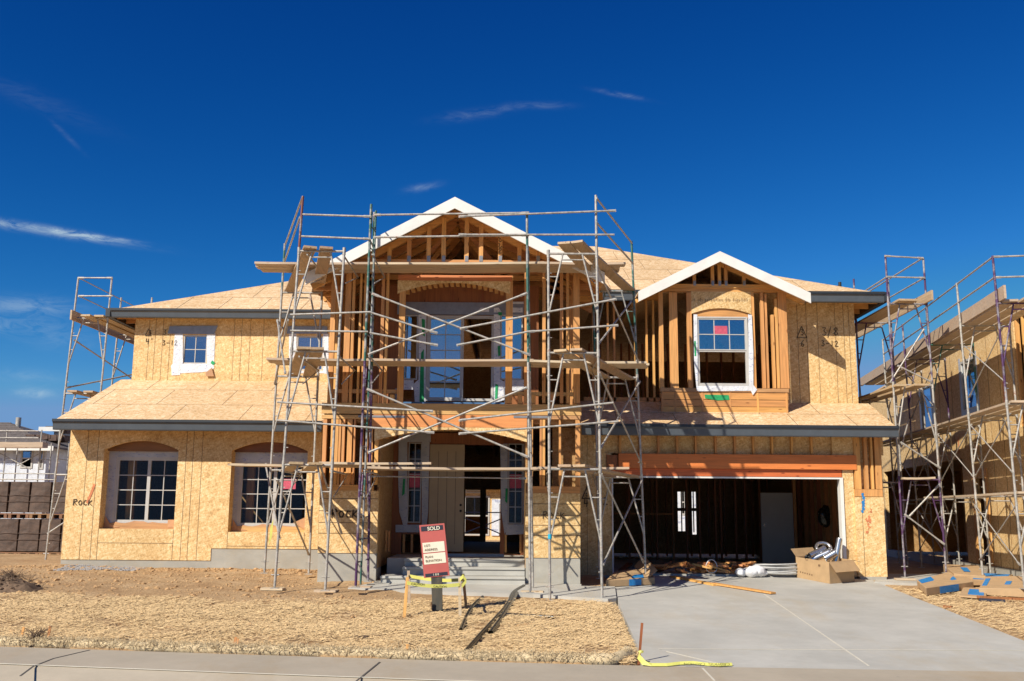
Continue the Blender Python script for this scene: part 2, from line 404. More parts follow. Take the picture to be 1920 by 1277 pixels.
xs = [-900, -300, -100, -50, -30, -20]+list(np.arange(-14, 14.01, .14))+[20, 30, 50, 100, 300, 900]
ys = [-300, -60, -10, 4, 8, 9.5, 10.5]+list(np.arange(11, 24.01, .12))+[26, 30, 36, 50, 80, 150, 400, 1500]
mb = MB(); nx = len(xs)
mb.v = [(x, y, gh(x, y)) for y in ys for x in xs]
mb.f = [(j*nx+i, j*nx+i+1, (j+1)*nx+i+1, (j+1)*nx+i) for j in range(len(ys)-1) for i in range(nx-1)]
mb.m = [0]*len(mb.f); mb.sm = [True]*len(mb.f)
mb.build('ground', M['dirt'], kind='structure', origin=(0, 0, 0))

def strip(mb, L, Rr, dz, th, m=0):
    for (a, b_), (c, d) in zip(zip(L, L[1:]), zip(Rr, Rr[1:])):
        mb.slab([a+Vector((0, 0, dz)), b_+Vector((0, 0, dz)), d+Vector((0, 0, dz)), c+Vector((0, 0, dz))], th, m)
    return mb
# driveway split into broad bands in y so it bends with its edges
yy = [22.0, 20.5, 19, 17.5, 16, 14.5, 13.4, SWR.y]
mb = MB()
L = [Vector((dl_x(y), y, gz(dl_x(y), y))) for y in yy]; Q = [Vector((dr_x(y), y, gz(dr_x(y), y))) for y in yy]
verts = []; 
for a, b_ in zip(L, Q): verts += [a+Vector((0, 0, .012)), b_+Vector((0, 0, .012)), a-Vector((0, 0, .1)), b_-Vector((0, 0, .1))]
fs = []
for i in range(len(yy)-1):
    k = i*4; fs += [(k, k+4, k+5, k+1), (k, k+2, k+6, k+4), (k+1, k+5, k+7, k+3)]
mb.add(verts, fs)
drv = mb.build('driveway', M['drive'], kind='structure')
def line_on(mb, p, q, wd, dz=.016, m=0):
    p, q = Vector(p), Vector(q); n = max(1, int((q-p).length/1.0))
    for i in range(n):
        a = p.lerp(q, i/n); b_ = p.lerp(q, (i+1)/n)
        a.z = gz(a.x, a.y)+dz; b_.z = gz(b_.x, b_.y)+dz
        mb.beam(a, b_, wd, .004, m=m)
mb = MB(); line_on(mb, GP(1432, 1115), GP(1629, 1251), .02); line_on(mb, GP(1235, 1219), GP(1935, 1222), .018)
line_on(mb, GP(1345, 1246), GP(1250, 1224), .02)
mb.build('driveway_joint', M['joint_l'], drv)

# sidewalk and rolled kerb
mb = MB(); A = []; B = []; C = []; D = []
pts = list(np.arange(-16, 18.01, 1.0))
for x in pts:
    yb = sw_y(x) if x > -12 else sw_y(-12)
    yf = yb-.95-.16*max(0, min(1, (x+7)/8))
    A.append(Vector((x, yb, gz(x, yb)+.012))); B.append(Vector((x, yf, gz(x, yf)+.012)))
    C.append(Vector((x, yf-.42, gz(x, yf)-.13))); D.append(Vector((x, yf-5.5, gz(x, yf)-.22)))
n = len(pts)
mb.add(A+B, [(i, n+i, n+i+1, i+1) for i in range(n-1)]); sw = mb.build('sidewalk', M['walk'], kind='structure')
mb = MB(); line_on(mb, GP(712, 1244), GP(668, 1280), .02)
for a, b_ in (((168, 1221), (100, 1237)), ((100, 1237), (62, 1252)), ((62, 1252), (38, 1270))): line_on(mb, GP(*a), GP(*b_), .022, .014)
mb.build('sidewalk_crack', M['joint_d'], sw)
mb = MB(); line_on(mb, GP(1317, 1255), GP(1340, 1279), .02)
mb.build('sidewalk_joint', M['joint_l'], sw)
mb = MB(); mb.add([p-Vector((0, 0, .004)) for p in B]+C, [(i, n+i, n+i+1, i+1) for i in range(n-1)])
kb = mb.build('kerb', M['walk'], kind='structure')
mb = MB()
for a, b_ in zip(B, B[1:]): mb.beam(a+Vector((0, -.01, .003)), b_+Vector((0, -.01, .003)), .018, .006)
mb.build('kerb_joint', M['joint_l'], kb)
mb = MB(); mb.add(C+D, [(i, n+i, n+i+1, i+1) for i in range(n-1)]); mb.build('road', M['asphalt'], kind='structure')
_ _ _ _
### What to produce
Give all the lines above again, character for character, without pictures.

### Answer to this problem
Continue the Blender Python script for this scene: part 2, from line 404. More parts follow. Take the picture to be 1920 by 1277 pixels.
xs = [-900, -300, -100, -50, -30, -20]+list(np.arange(-14, 14.01, .14))+[20, 30, 50, 100, 300, 900]
ys = [-300, -60, -10, 4, 8, 9.5, 10.5]+list(np.arange(11, 24.01, .12))+[26, 30, 36, 50, 80, 150, 400, 1500]
mb = MB(); nx = len(xs)
mb.v = [(x, y, gh(x, y)) for y in ys for x in xs]
mb.f = [(j*nx+i, j*nx+i+1, (j+1)*nx+i+1, (j+1)*nx+i) for j in range(len(ys)-1) for i in range(nx-1)]
mb.m = [0]*len(mb.f); mb.sm = [True]*len(mb.f)
mb.build('ground', M['dirt'], kind='structure', origin=(0, 0, 0))

def strip(mb, L, Rr, dz, th, m=0):
    for (a, b_), (c, d) in zip(zip(L, L[1:]), zip(Rr, Rr[1:])):
        mb.slab([a+Vector((0, 0, dz)), b_+Vector((0, 0, dz)), d+Vector((0, 0, dz)), c+Vector((0, 0, dz))], th, m)
    return mb
# driveway split into broad bands in y so it bends with its edges
yy = [22.0, 20.5, 19, 17.5, 16, 14.5, 13.4, SWR.y]
mb = MB()
L = [Vector((dl_x(y), y, gz(dl_x(y), y))) for y in yy]; Q = [Vector((dr_x(y), y, gz(dr_x(y), y))) for y in yy]
verts = []; 
for a, b_ in zip(L, Q): verts += [a+Vector((0, 0, .012)), b_+Vector((0, 0, .012)), a-Vector((0, 0, .1)), b_-Vector((0, 0, .1))]
fs = []
for i in range(len(yy)-1):
    k = i*4; fs += [(k, k+4, k+5, k+1), (k, k+2, k+6, k+4), (k+1, k+5, k+7, k+3)]
mb.add(verts, fs)
drv = mb.build('driveway', M['drive'], kind='structure')
def line_on(mb, p, q, wd, dz=.016, m=0):
    p, q = Vector(p), Vector(q); n = max(1, int((q-p).length/1.0))
    for i in range(n):
        a = p.lerp(q, i/n); b_ = p.lerp(q, (i+1)/n)
        a.z = gz(a.x, a.y)+dz; b_.z = gz(b_.x, b_.y)+dz
        mb.beam(a, b_, wd, .004, m=m)
mb = MB(); line_on(mb, GP(1432, 1115), GP(1629, 1251), .02); line_on(mb, GP(1235, 1219), GP(1935, 1222), .018)
line_on(mb, GP(1345, 1246), GP(1250, 1224), .02)
mb.build('driveway_joint', M['joint_l'], drv)

# sidewalk and rolled kerb
mb = MB(); A = []; B = []; C = []; D = []
pts = list(np.arange(-16, 18.01, 1.0))
for x in pts:
    yb = sw_y(x) if x > -12 else sw_y(-12)
    yf = yb-.95-.16*max(0, min(1, (x+7)/8))
    A.append(Vector((x, yb, gz(x, yb)+.012))); B.append(Vector((x, yf, gz(x, yf)+.012)))
    C.append(Vector((x, yf-.42, gz(x, yf)-.13))); D.append(Vector((x, yf-5.5, gz(x, yf)-.22)))
n = len(pts)
mb.add(A+B, [(i, n+i, n+i+1, i+1) for i in range(n-1)]); sw = mb.build('sidewalk', M['walk'], kind='structure')
mb = MB(); line_on(mb, GP(712, 1244), GP(668, 1280), .02)
for a, b_ in (((168, 1221), (100, 1237)), ((100, 1237), (62, 1252)), ((62, 1252), (38, 1270))): line_on(mb, GP(*a), GP(*b_), .022, .014)
mb.build('sidewalk_crack', M['joint_d'], sw)
mb = MB(); line_on(mb, GP(1317, 1255), GP(1340, 1279), .02)
mb.build('sidewalk_joint', M['joint_l'], sw)
mb = MB(); mb.add([p-Vector((0, 0, .004)) for p in B]+C, [(i, n+i, n+i+1, i+1) for i in range(n-1)])
kb = mb.build('kerb', M['walk'], kind='structure')
mb = MB()
for a, b_ in zip(B, B[1:]): mb.beam(a+Vector((0, -.01, .003)), b_+Vector((0, -.01, .003)), .018, .006)
mb.build('kerb_joint', M['joint_l'], kb)
mb = MB(); mb.add(C+D, [(i, n+i, n+i+1, i+1) for i in range(n-1)]); mb.build('road', M['asphalt'], kind='structure')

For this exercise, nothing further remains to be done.